PFEM to simulate earthen dikes failure due to overtopping: A coupled surface-subsurface approach

Delpierre, Nathan [UCL] Rattez, Hadrien [UCL] Soares Frazao, Sandra [UCL]

The majority of breaching of earthen embankments is triggered by overtopping flows or waves. With the increasing frequency of extreme precipitation events due to climate change, this type of failure will happen more often in the future. These failure mechanisms are usually simulated using the shallow-water equations complemented by the Exner equation to reproduce the progressive erosion of the embankment and the growth of the breached area. The dynamics of breach opening play a major role in the way water rushes into areas that should be protected by dams or dikes. This is why numerical models have been developed with the aim of making better predictions of breach outflows. Such an approach usually neglects the effect of the degree of water saturation in the embankment as well as the flow through the embankment that can alter the slope stability of this structure by reducing the soil’s mechanical strength during overtopping. Such slope instabilities greatly affect the breach opening evolution and should therefore be modelled. Here we present a numerical model in which the surface and subsurface flows are coupled with a geomechanical model of the earthen embankment. The Particle Finite Element Method (PFEM) is used to reproduce the large displacements that occur during the slope failure process generated by mechanical strength losses resulting from pore pressure variation and allow the simulation of the entire dike failure process. The groundwater flow is simulated by solving the 2D Richards equation, while the surface flow is simulated by solving the 1D shallow-water equations. The combination of these flows provides information regarding the pore pressure evolution inside the earthen embankment during the overtopping process.
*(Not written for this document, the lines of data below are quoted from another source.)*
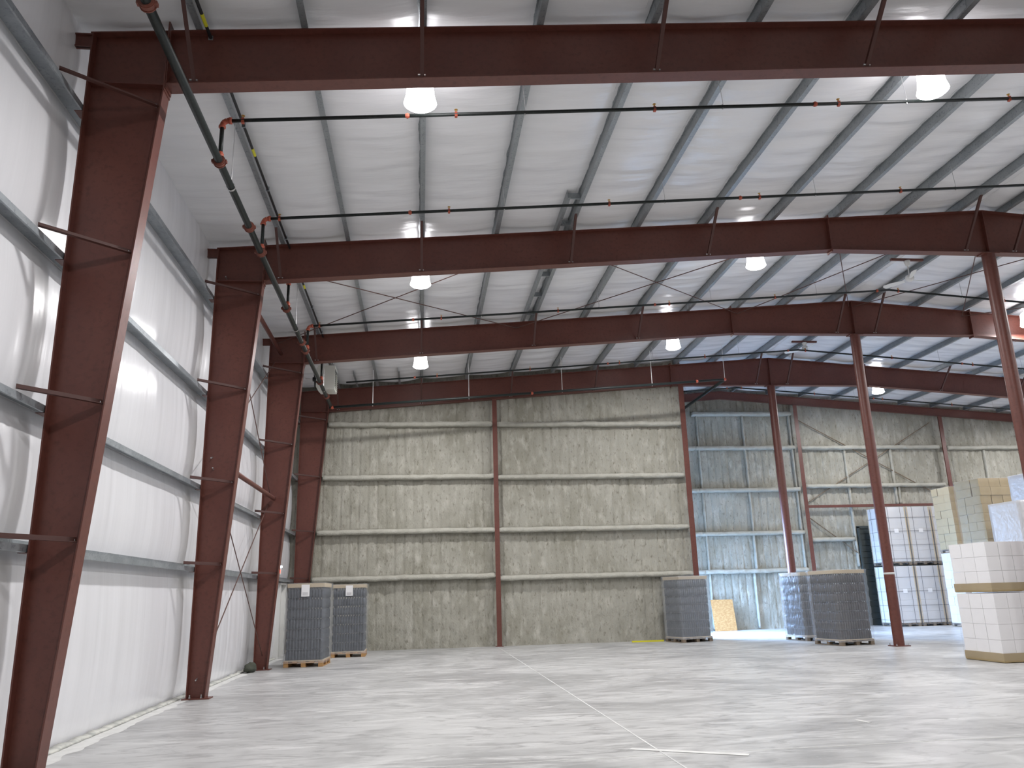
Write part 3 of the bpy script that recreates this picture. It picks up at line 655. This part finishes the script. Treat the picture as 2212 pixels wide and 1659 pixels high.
def carton_tier(name, x, y, z0, z1, w, d, nx, ny, nz, mt, lab, group, rz=0, wood=DWOOD, film=None, seed=1, straps=False, tray=None, label=False, jit=.006):
    """one wrapped pallet load of cartons; only the outer cartons of each layer"""
    t = thing(name, lab, 'pallet of boxes', (x, y, z0), rz, group)
    rnd = random.Random(seed); ph = .13
    wood_pallet(t, w, d, wood, ph)
    H = (z1-z0-ph-.01)/nz; bx, by = w/nx, d/ny
    g = .004
    me = MB().box(-bx/2+g, bx/2-g, -by/2+g, by/2-g, g*.5, H-g*.5).mesh('carton', mt)
    me2 = MB().box(-by/2+g, by/2-g, -bx/2+g, bx/2-g, g*.5, H-g*.5).mesh('carton', mt)
    for k in range(nz):
        for i in range(nx):
            for j in range(ny):
                if i in (0, nx-1) or j in (0, ny-1) or k == nz-1:
                    link('carton', me, t, (-w/2+bx*(i+.5)+rnd.uniform(-jit, jit), -d/2+by*(j+.5)+rnd.uniform(-jit, jit), ph+.006+k*H))
    if tray: MB().box(-w/2-.012, w/2+.012, -d/2-.012, d/2+.012, .012, ph+.06).build('card_tray', tray, t)
    if straps:
        for zz in straps:
            z = ph+(z1-z0-ph)*zz
            MB().box(-w/2-.012, w/2+.012, -d/2-.012, -d/2-.008, z, z+.012).box(-w/2-.012, w/2+.012, d/2+.008, d/2+.012, z, z+.012).box(-w/2-.012, -w/2-.008, -d/2-.012, d/2+.012, z, z+.012).box(w/2+.008, w/2+.012, -d/2-.012, d/2+.012, z, z+.012).build('strap', STRAP, t)
        for xx in (-.2, .2):
            MB().box(xx*w*1.4-.006, xx*w*1.4+.006, -d/2-.014, -d/2-.010, .03, z1-z0+.006).build('strap', STRAP, t)
            MB().box(-w/2-.014, -w/2-.010, xx*d*1.4-.006, xx*d*1.4+.006, .03, z1-z0+.006).build('strap', STRAP, t)
        for sx_ in (-1, 1):
            for s in (-1, 1): MB().box(sx_*w/2-.03 if sx_ > 0 else -w/2-.008, w/2+.008 if sx_ > 0 else -w/2+.03, s*d/2-.03 if s > 0 else -d/2-.008, d/2+.008 if s > 0 else -d/2+.03, ph, z1-z0+.004).build('corner_board', CARD2, t)
    if label: MB().box(-.09, .09, -d/2-.018, -d/2-.016, (z1-z0)*.55, (z1-z0)*.55+.16).build('paper_label', PAPER, t)
    if film: link('film_wrap', film_shell(w, d, .05, z1-z0+.012, 3, film, .004, seed, .0), t)
    return t
FILMC = mat('clear_film', (.85, .86, .88), .16, 0, .6, alpha=.08, bump=(6, 4, 1.0, .05))
# near white stack (two loads)
gx, gy = 16.16+.62, 6.90+.60
carton_tier('carton_pallet', gx, gy, 0, 1.40, 1.2, 1.2, 4, 3, 4, WCART, 'near white carton stack, lower load with a brown bottom edge', 'near white carton stack', tray=CARD, film=FILMC, seed=3, jit=.003)
carton_tier('carton_pallet', gx, gy, 1.415, 2.46, 1.2, 1.2, 4, 3, 3, WCART, 'near white carton stack, upper load above the brown band', 'near white carton stack', tray=CARD, film=FILMC, seed=4, jit=.003)
# brown stacks behind
for (x, y, z, nm) in [(21.22, 13.35, 4.62, 'middle'), (25.1, 20.25, 5.25, 'leftmost and farthest'), (22.45, 13.45, 4.62, 'rightmost')]:
    hz = 2.46 if z < 5 else 2.75
    carton_tier('carton_pallet', x, y, 0, hz-.01, 1.05, 1.1, 3, 3, 8, GCART, f'pale lower load hidden under the {nm} brown carton load', 'lower loads under the brown carton loads', film=FILMC, seed=5)
    carton_tier('carton_pallet', x, y, hz, z, 1.05, 1.1, 3, 3, 8, CARD, f'{nm} of the three high brown carton loads', 'high brown carton loads', film=FILMC, seed=int(x), straps=False, label=False, jit=.012)
# tall pale stacks at the right edge
carton_tier('carton_pallet', 19.95, 10.3, 0, 2.3, 1.0, 1.1, 3, 3, 7, GCART, 'pale pinkish lower load behind the near white stack', 'pale stack at the right edge', film=FILMC, seed=8)
carton_tier('carton_pallet', 19.95, 10.3, 2.31, 3.62, 1.0, 1.1, 3, 3, 5, GCART, 'pale wrapped upper load at right edge below the brown loads', 'pale stack at the right edge', film=FILMW, seed=9)
carton_tier('carton_pallet', 21.15, 10.9, 0, 2.3, 1.0, 1.1, 3, 3, 7, GCART, 'pale lower load at the far right behind the pinkish stack', 'blue white stack at the right edge', film=FILMC, seed=10)
carton_tier('carton_pallet', 21.15, 10.9, 2.31, 4.46, 1.0, 1.1, 3, 3, 7, WCART, 'tall blue white wrapped load cut by the right edge of the picture', 'blue white stack at the right edge', film=FILMW, seed=11)
# far white strapped stacks
for c in range(4):
    x = 23.45+c*1.06
    for tier in range(2):
        z0 = tier*2.37; z1 = z0+2.33
        carton_tier('strapped_pallet', x, 22.35, z0, z1, .97, 1.15, 1, 1, 5, GCART, f'{["leftmost", "second from left", "third from left", "rightmost"][c]} far white strapped stack, {"upper" if tier else "lower"} load', 'white strapped stacks by the far wall', straps=(.05, .3, .55, .8), film=FILMC, seed=20+c*2+tier, label=True, jit=0)

# board leaning on the far wall, yellow tube, dark bundle
o = MB().box(-.46, .46, -.006, .006, 0, 1.24).build('strand_board', OSBM); o.location = (16.42, 23.12, .001); o.rotation_euler = (-.20, 0, 0)
tag(o, 'orange brown strand board leaning on the far foam wall', 'board')
o = MB().box(-.54, .54, -.02, .02, 0, .05).box(-.52, .52, -.03, .03, .0, .008).build('yellow_level', YEL); o.location = (11.76, 18.02, .001); o.rotation_euler = (0, 0, -.05); tag(o, 'long yellow spirit level lying on the floor by the foam wall', 'level')
bm = bmesh.new(); bmesh.ops.create_icosphere(bm, subdivisions=3, radius=1)
for v in bm.verts:
    n_ = 1+.35*fr(v.co.x*1.6, v.co.y*1.6, v.co.z*1.6+3); v.co = Vector((v.co.x*.13*n_, v.co.y*.30*n_, max(-.11, v.co.z*.12*n_)+.11))
me = bpy.data.meshes.new('dark_bundle'); bm.to_mesh(me); bm.free(); me.materials.append(mat('dark_cloth', (.05, .055, .04), .9)); me.polygons.foreach_set('use_smooth', [True]*len(me.polygons))
o = link('dark_bundle', me, None, (.14, 11.75, .0)); tag(o, 'small dark bundle on the floor at the foot of the third column', 'bundle')
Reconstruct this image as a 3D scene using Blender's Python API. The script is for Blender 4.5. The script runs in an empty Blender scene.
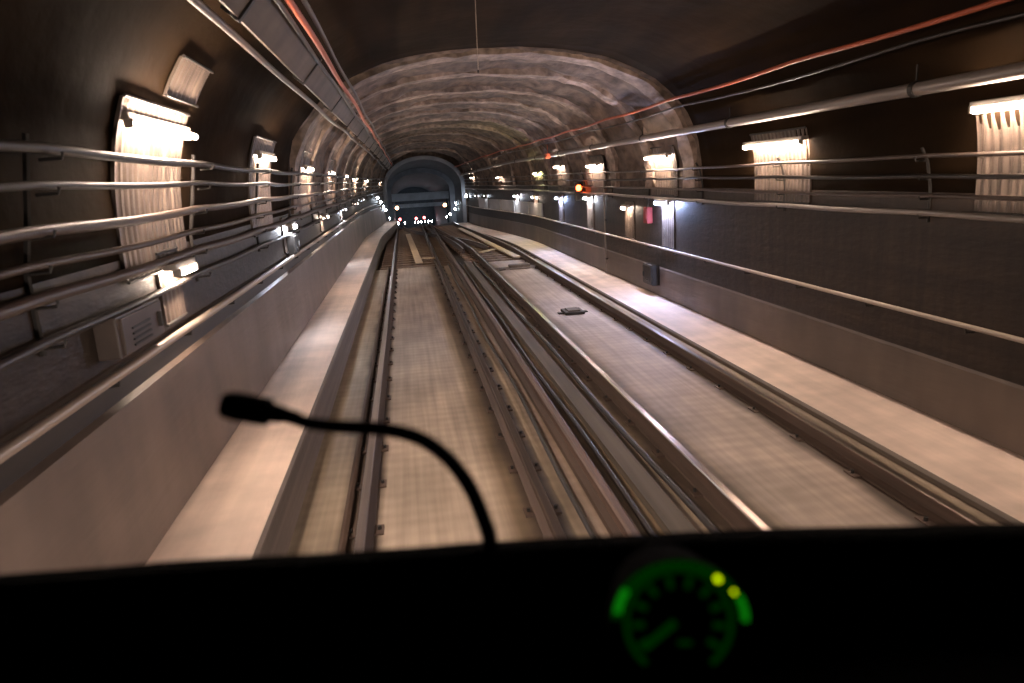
import bpy, bmesh, math, random
from mathutils import Vector, Matrix, noise
random.seed(7)
PI = math.pi
S = bpy.context.scene
COL = S.collection

# ------------------------------------------------------------------ camera
EYE = Vector((0, 0, 2.54))
F_PX, VPX, VPY, ROLL = 725.0, 403.0, 182.0, math.radians(3.3)
cd = bpy.data.cameras.new('camera'); cam = bpy.data.objects.new('camera', cd); COL.objects.link(cam)
cd.sensor_width = 36; cd.lens = F_PX * 36 / 1024; cd.clip_start = 0.02; cd.clip_end = 300
fwd = Vector(((VPX - 512) / F_PX, (341.5 - VPY) / F_PX, -1)).normalized()
ax = Vector((math.cos(ROLL), math.sin(ROLL), 0)); ax = (ax - ax.dot(fwd) * fwd).normalized()
az = ax.cross(fwd)
CAMROT = Matrix((ax, fwd, az))            # camera axes -> world axes
cam.matrix_world = Matrix.Translation(EYE) @ CAMROT.to_4x4()
cd.dof.use_dof = True; cd.dof.focus_distance = 22; cd.dof.aperture_fstop = 2.2
S.camera = cam

# ------------------------------------------------------------------ world, exposure, train headlights
w = bpy.data.worlds.new('world'); S.world = w; w.use_nodes = True
w.node_tree.nodes['Background'].inputs[0].default_value = (0.010, 0.007, 0.006, 1)
w.node_tree.nodes['Background'].inputs[1].default_value = 0.12
S.view_settings.view_transform = 'Standard'; S.view_settings.look = 'None'
S.view_settings.gamma = 1; S.view_settings.use_curve_mapping = False
S.view_settings.exposure = 0.0
def spot(name, loc, target, power, col, size, blend=0.9, soft=0.12):
    l = bpy.data.lights.new(name, 'SPOT'); l.energy = power; l.color = col; l.spot_size = math.radians(size)
    l.spot_blend = blend; l.shadow_soft_size = soft
    o = bpy.data.objects.new(name, l); COL.objects.link(o); o.location = loc
    o.rotation_euler = (Vector(target) - Vector(loc)).to_track_quat('-Z', 'Y').to_euler()
for sx in (-0.55, 0.95):
    spot('train_headlight', (sx, 1.15, 1.25), (sx + 0.8, 12, -0.4), 230, (1.0, 0.84, 0.73), 105)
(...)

This evolution leads to severe decrease of the soil’s shear strength and eventually to complete failure. Several test cases were conducted to show the influence of the coupled flows process on the geomechanical failure. The effects of pore pressure fluctuation and of soil’s parameters on the geomechanical failure are studied. This work shows that the geomechanical failure should not be neglected in the process of earthen embankment failure simulation.